Source: TOI
Context:
Insurance companies in India are set to change how they price policies and manage risk as the Insurance Regulatory and Development Authority of India (IRDAI) introduces two major reforms from April 2026.
What Are the Two Big Changes?
1. Risk-Based Capital (RBC) Norms
What are RBC Norms?
Risk-Based Capital (RBC) norms require insurers to maintain capital proportional to the actual risks they assume, instead of a flat, one-size-fits-all solvency requirement.
In India, RBC norms are being introduced by Insurance Regulatory and Development Authority of India (IRDAI).

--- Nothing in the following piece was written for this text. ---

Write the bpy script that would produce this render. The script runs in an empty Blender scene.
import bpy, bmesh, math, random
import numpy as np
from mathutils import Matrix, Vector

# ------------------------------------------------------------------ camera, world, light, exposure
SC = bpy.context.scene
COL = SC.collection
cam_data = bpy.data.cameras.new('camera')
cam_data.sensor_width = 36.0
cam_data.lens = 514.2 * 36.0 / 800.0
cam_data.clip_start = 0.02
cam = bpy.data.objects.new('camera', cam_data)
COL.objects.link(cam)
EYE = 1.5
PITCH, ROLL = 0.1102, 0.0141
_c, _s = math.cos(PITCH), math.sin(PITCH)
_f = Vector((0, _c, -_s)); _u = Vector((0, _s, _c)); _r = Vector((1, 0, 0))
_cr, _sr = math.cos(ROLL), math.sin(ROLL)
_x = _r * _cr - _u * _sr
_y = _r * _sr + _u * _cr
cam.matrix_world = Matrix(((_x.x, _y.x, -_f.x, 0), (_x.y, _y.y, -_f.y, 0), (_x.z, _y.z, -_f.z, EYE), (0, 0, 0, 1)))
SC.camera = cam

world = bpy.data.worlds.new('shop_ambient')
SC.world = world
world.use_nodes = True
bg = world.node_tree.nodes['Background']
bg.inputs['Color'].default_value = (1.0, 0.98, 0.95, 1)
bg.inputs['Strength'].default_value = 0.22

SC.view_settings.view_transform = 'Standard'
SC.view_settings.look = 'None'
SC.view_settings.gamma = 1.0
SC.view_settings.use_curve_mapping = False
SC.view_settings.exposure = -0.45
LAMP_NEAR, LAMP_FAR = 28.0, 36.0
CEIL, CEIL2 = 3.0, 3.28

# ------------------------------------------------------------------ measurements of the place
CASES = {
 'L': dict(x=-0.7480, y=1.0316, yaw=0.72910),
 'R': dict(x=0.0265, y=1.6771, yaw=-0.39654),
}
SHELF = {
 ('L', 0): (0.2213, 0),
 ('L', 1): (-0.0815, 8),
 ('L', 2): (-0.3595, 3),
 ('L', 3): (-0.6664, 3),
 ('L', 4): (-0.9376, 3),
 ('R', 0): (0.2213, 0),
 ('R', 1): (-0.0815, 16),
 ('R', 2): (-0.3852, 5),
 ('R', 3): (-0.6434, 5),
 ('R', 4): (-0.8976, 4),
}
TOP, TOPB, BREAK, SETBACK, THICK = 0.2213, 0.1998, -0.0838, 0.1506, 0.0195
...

Why Were RBC Norms Needed?
Under the earlier framework:
- All insurers had to maintain a uniform solvency ratio (150%)
- Capital requirements did not fully reflect risk profiles
- Low-risk and high-risk insurers were treated similarly
RBC corrects this distortion by linking capital → risk exposure.
- Insurers will now need to keep capital based on the risk they take, not a fixed solvency rule.
- Higher risk = more capital required
- Lower risk = less capital needed
2. Ind AS 117 (India’s version of IFRS 17)
What is Ind AS 117?
Ind AS 117 is India’s accounting standard for insurance contracts, aligned with IFRS 17, issued by the International Accounting Standards Board (IASB).
It replaces the existing Ind AS 104, bringing uniformity, transparency, and comparability in insurance accounting.
Why Was Ind AS 117 Introduced?
Earlier accounting allowed insurers to:
- Recognise entire premium upfront
- Follow diverse accounting practices
- Mask true profitability and risk exposure
Ind AS 117 corrects this by aligning revenue recognition with insurance service delivery.